A mobile food establishment:

(1) must be licensed by the health authority;

(2) is permitted in all commercial and industrial zoning districts, except in a neighborhood office (NO), limited office (LO), or general office (GO) zoning district;

(3) may not be located within 50 feet of a lot with a building that contains both a residential and commercial use;

(4) may not operate between the hours of 3:00 a.m. and 6:00 a.m.; and

(5) may not be located within 20 feet of a restaurant (general) or restaurant (limited) use.

That’s it; that’s the entire municipal code for food trucks. Having by-right rules in commercial and industrial zoning is incredibly relaxed compared to most other cities in the US.

Also note there is no limit on the total number of food trucks per property, nor is there any provision that a food truck be temporary only. These are key and allow for food trucks to be semi-permanently placed at bars, beer gardens, food truck parks, auto shops, and even apartment buildings (as long as they are 50 feet away from a residential building, since this is for better clean air).

A Food Truck in South Austin next to an auto repair shop.

This is what makes Austin’s food truck culture so distinct. In additional Austin has removed parking requirements in most of the city, meaning even more properties can now host food truck parks. 

Now, compare this with Round Rock's Food Truck Rules, Code of Ordinances: Chapter 18, Sec. 18-2. The complete code is far too long to post in it’s entirety, but it includes prohibitions on food trucks "in public streets or in public parking lots," "on sidewalks in or along the right-of-way without prior approval from the city," or in "any parking spaces needed for the minimum required parking for the primary use," along with a host of other siting provisions, equipment requirements, and more.

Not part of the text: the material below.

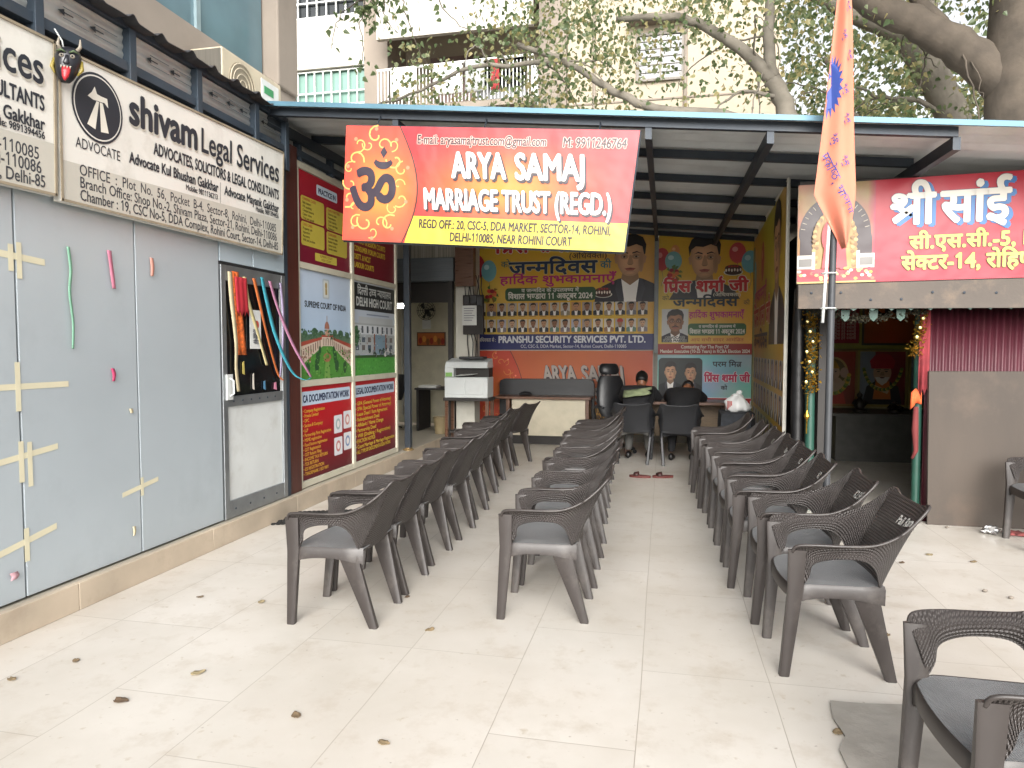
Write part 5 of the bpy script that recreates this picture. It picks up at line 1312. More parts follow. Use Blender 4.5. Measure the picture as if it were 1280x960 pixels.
# ================================================================ SHRINE AND SHOP SIGN ON THE RIGHT
m_maroon = mat('maroon_corrugated_sheet', '451722', .5, metal=.15, var=.15, vscale=3, dirt='4a3230', dscale=5, damt=.4)
m_ply = mat('worn_brown_plywood', '463e37', .75, var=.2, vscale=2.2, bump=.2, bscale=12, stretch=(1, 1, .35), dirt='65564a', dscale=2.2, damt=.5)
m_fascia = mat('weathered_fascia_board', '57504a', .8, var=.12, vscale=3, bump=.2, dirt='84715f', dscale=6, damt=.5)
m_green = mat('green_painted_pipe', '22473c', .45, var=.15, dirt='3a3a34', dscale=8)
m_goldtin = mat('gold_tinsel', 'b08a34', .28, metal=.8, var=.5, vscale=40)
m_shrwall = mat('olive_shrine_wall', '9c976c', .7, var=.2, vscale=2, dirt='3c3a2a', dscale=2)
m_greentile = mat('dark_grey_granite', '4a4a46', .5, var=.2, vscale=9)

t = thing('shrine', 'dim open shrine room with granite counter and framed holy pictures behind the flag pole', 'shrine', (2.4, 9.0, 0))
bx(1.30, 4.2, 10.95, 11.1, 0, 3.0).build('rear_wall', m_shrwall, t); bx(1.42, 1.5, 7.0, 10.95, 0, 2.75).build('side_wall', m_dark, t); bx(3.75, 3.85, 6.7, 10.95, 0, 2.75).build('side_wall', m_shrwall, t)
bx(1.42, 3.85, 6.95, 10.95, 2.62, 2.68).build('ceiling', m_wallwhite, t)
ct = bx(2.26, 3.74, 10.0, 10.9, 0, .60).build('counter', m_greentile, t); bx(2.2, 3.75, 9.96, 10.9, .602, .64).build('counter_top', m_greentile, ct, bevel=.004)
for z in (1.50, 2.12): bx(1.5, 3.75, 10.90, 10.95, z, z+.05).build('picture_rail', mat('yellow_green_trim', '9a9440', .6), t)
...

The key item to focus on are the requirement that a food truck be temporary — the code repeatedly asserts that "Mobile food establishments are meant to be open and on-site on a temporary basis" —  as in they must be moved regularly, like a construction site or at an office only for lunchtime service. It cannot be hooked up to local utilities, the property owner is responsible for obtaining the permit for operation, not the truck owner, and each property is limited in the number of trucks in operation per lot.

Put it all together, and the code for Round Rock, with a population of 123K people, is more than ten times the length of the city of Austin code with a population of 964K people.

Simplicity and ease of permitting is key to allowing small businesses to thrive. Allowing food trucks to be semi-permanent and connect to local utilities can drastically cut down on emissions and pollution. For instance, when trucks can plug into electricity, they don’t need to run noisy and polluting generators. This not only aids in a more eco-friendly approach but also enhances the overall dining experience for patrons.

Temporary food truck in Oakland, Calif.

Emulating the successes of Austin in cultivating a vibrant food truck culture requires a mix of flexible regulations that leans most heavily on safe and clean food preparation and not very concerned with the nit picking of other less important elements like location and signage. Also keeping in mind sustainability, and an understanding of the needs of both vendors, patrons, and land owners.

As cities in the US and worldwide seek to enhance their culinary (and street) landscapes and provide unique experiences for their residents and visitors alike, they would do well to consider these elements, ensuring a win-win for everyone involved.